It's about 7:45 p.m. in Council Bluffs, Iowa, on a chill, blustery December night, when this “big round thing” with flashing red lights suddenly crashes in Big Lake Park, just off North Eighth Street.
Eleven witnesses, including cops and firefighters, either see the crash or rush to the scene within 15 minutes to watch the flames from the molten metal -- mostly carbon steel -- that covers the ground.
It happened on Dec. 17, 1977. The “big round thing” that local resident Criss Moore saw hovering in the air 25 years ago has never been explained.
No one knows if aliens are really blowing up their starships over Council Bluffs. But if extraterrestrial life forms are visiting from time to time, somewhere some sentient beings must have figured out a way to transit interstellar space. Discussions about unidentified flying objects march hand in hand with the feasibility of interstellar space travel.

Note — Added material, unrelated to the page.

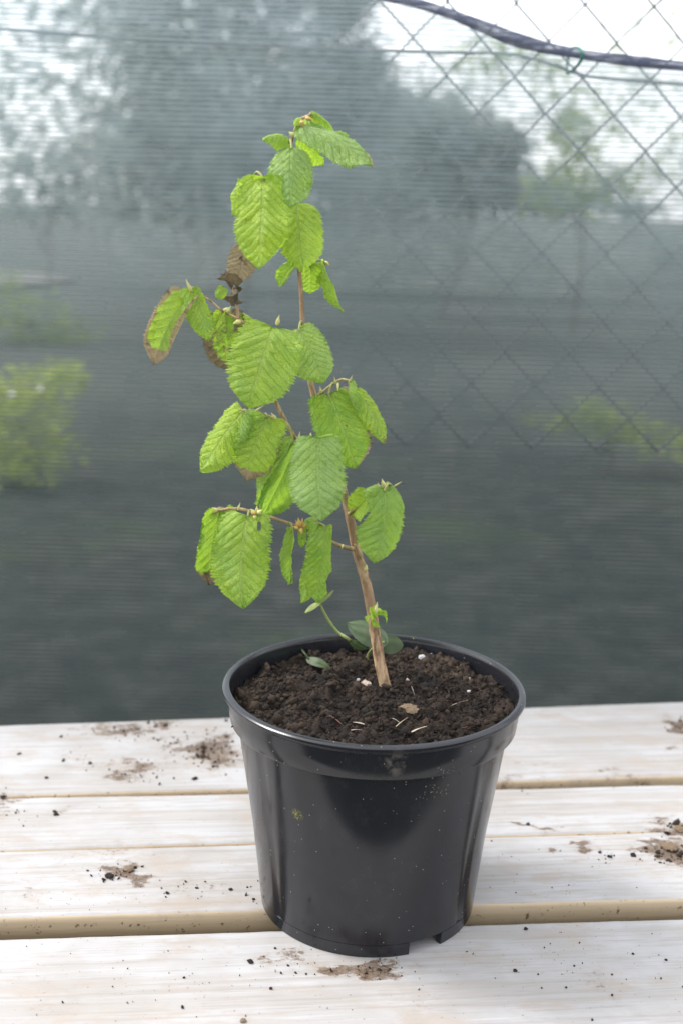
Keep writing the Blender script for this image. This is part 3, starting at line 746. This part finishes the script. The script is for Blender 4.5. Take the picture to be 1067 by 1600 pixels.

Earlier this month, George Washington University and the Sci-Fi Channel sponsored a symposium at the university where serious people took up these two topics. Scientists agreed that we won't be doing star trips anytime soon, but “soon” may not mean much in the context of the cosmos.
“The universe is 14 billion years old,” said symposium panelist Michio Kaku, a theoretical physicist from City University of New York. “Human civilization only began 5,000 years ago.”
So give science a chance.
The trick, of course, is to be able to travel faster than the speed of light -- 186,000 miles per second -- which is as fast as anything travels in the world as we understand it, but not nearly fast enough to commute to stars. Our nearest stellar neighbor, Proxima Centauri, is 4.2 light years away.
There are glimmers about how this problem might be overcome. They involve bending space-time in such a way that one could scoot Enterprise-like through the cosmos.
One way is through “warp speed,” implying that we can move faster than light through space-time by distorting space-time itself. The National Aeronautics and Space Administration (NASA) likens warp drive to a moving sidewalk: A person walks at one speed but travels much faster because the sidewalk moves as well.
Another way to distort space-time is by harnessing an enormous amount of energy -- like that of an entire star -- to create a pathway, or “wormhole,” connecting two points that used to be separated.